The county was a central component to her 1999 doctoral thesis, a study of the “hydrogeologic characterization of Silurian dolomite limestone of Door County.”

This time, Muldoon will return to present “Threats to Your Drinking Water,” a program sponsored by the Door County Environmental Council (DCEC) at 7 p.m. Tuesday, Sept. 16, at Crossroads at Big Creek, 2041 Michigan St., Sturgeon Bay.

Since receiving her doctoral degree from UW-Madison, Muldoon has worked exclusively in studying the dolomite limestone of the Niagara Escarpment in northeastern Wisconsin. She has taken a special interest in how water travels and interacts with local geology and how those features affect the transmission of pollutants in the water.

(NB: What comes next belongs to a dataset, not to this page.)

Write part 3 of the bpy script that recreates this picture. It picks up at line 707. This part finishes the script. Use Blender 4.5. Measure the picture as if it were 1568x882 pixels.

“The recent contamination of wells from failed septic systems in Door County can be linked to one thing: how polluted water can travel long distances in our county’s fractured limestone,” said Jerry Viste, DCEC’s executive director.

“It’s good timing that we could get an expert of Dr. Muldoon’s standing to come to our county right now. A lot of people are very concerned about the health of their wells,” Viste said.

Muldoon’’s presentation will take a special focus on how residents can look after their own drinking water supply and precautions they can take to assure their water is safe.

Muldoon won the American Society of Testing and Materials Standards Development Award for “Standard Guide for the Design of Ground-Water Monitoring Systems in Karst and Fractured-Rock Aquifers.” Her numerous scientific papers have been widely published throughout the U.S.

She is very active in the study of drinking water problems in Door County, including membership in the Karst Task Force, which examined the “brown water incidents” in Brown County in 2006-2007. She also is a frequent collaborator with our county soil and water’s Bill Schuster.

The Door County Environmental Council is a 38-year-old not-for-profit organization dedicated to preserving Door County’s environment for the generations to come. DCEC programs are free and open to the public.